Immaginare cosa possa essere l’aspettativa per un bambino che
ha conosciuto, in qualche modo, tutto questo, io non lo so.
Forse, di volta in volta, e di caso in caso, andrebbe compreso,
sperando che il desiderio dell’altro, di amare, di essere amato, sia
rimasto vivo in quel bambino, e si sa che i bambini hanno moltissime
risorse, e che non sia troppo coperto dalla compiacenza che può
rivestire fintamente la rabbia e il dolore che, probabilmente e,
fisiologicamente, quel bambino può provare e che non riesce a farci
vedere.
L’incontro può dunque non essere così idilliaco, come lo avevamo
immaginato e l’attrezzatura che ci occorre per procedere in un percorso
così speciale, deve essere in costante manutenzione.

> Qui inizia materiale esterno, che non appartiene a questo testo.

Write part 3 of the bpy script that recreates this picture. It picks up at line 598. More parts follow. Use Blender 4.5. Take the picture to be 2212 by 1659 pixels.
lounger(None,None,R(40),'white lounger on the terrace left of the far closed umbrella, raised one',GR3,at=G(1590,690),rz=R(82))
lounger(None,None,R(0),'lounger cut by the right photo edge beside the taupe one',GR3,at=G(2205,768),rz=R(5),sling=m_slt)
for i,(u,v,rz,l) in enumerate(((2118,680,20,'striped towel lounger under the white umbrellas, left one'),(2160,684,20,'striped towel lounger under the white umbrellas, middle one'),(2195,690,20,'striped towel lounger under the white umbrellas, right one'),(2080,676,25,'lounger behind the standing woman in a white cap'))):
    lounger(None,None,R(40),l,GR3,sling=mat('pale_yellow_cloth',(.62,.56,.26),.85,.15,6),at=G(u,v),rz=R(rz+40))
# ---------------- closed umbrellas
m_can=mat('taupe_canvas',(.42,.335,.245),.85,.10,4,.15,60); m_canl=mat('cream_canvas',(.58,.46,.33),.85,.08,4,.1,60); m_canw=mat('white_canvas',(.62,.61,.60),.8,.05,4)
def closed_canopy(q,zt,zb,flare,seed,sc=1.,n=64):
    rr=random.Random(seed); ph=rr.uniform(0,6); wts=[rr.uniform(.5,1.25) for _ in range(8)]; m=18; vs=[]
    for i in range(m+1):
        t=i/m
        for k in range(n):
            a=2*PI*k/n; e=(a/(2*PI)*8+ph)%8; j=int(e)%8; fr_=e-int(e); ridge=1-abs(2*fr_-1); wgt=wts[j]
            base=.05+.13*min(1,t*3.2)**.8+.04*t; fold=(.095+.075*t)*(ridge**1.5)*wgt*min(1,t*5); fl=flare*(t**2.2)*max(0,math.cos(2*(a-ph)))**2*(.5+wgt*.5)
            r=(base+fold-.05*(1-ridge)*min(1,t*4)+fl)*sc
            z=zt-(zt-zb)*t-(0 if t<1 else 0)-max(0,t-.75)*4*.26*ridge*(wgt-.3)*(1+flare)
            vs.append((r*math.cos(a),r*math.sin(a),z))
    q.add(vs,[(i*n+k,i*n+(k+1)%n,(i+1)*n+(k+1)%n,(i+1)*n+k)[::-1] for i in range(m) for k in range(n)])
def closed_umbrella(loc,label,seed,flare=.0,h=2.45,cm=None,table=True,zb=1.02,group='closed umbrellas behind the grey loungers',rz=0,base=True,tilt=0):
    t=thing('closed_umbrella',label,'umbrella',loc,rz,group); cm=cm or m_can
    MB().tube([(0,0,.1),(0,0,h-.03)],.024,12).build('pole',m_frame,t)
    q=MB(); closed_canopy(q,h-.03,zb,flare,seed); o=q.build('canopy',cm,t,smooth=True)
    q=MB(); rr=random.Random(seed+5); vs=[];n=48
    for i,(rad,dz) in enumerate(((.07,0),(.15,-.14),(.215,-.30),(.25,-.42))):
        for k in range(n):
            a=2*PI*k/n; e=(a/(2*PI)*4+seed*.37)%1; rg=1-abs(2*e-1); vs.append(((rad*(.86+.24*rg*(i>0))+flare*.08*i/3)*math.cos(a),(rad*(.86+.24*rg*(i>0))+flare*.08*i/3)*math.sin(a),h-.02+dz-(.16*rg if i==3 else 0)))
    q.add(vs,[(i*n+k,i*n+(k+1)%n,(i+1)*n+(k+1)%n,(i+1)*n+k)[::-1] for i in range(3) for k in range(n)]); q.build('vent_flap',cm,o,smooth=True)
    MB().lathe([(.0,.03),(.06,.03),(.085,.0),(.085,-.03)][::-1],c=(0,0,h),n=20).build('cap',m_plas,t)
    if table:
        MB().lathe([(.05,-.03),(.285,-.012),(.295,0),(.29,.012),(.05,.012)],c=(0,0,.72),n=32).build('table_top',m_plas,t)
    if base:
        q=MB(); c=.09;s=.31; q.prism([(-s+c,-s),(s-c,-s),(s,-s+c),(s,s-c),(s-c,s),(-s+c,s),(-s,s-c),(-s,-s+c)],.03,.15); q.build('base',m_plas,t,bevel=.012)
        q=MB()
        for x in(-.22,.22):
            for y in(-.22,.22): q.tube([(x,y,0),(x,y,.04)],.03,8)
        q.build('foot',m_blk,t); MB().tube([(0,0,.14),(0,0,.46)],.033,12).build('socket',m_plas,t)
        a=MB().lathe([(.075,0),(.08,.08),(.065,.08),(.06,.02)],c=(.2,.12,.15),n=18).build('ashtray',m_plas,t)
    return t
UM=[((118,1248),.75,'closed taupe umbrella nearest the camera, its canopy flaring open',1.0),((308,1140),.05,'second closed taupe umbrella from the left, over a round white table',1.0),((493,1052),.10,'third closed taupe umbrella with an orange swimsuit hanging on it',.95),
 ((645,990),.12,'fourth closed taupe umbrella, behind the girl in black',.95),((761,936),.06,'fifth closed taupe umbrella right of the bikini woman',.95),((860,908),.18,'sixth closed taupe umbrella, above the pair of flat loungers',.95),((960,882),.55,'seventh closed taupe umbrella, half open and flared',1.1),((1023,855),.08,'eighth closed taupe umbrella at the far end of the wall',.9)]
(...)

Con questo termine intendo dire che gli aspetti dell’impotenza,
della delusione, del dubbio, dell’incapacità devono essere presi in
considerazione in modo continuativo.
Gli sforzi incredibili ed i fallimenti per arrivare a quel
bambino che pure tanto amiamo, ma che ci appare lontano, incapace di
esprimersi o con un modo suo di farlo, che ci appare oscuro ed impervio,
devono essere tenuti in conto e non causarci un avvilimento tale dal
farci desistere dal continuare a cercare un contatto.
Questi sentimenti non devono, però, neanche essere messi a
tacere dentro una parte di noi, liquidata come fallimentare, ma trovare
un loro spazio per esprimersi, fuori dai sensi di colpa e dalle
generalizzazioni. Si deve e si può trovare un modo per potercene
occupare.
Certo, se questo costante lavoro di manutenzione e riflessione sul
cercare di comprendere il senso delle cose che accadono, senza
sentirsene schiacciati, lo si fa in due, con il contributo così diverso e
complementare, degli aspetti maschili e femminili di una coppia, e con
l’aiuto di una famiglia intorno, il risultato è sicuramente più
arricchente e di sostanzioso per tutti, ed avvia un precedente
sul quale poter fare affidamento anche in futuro: quel senso di
famiglia che, senza negare le difficoltà, le può accogliere, e, nel
migliore dei casi, comprenderle ed affrontarle.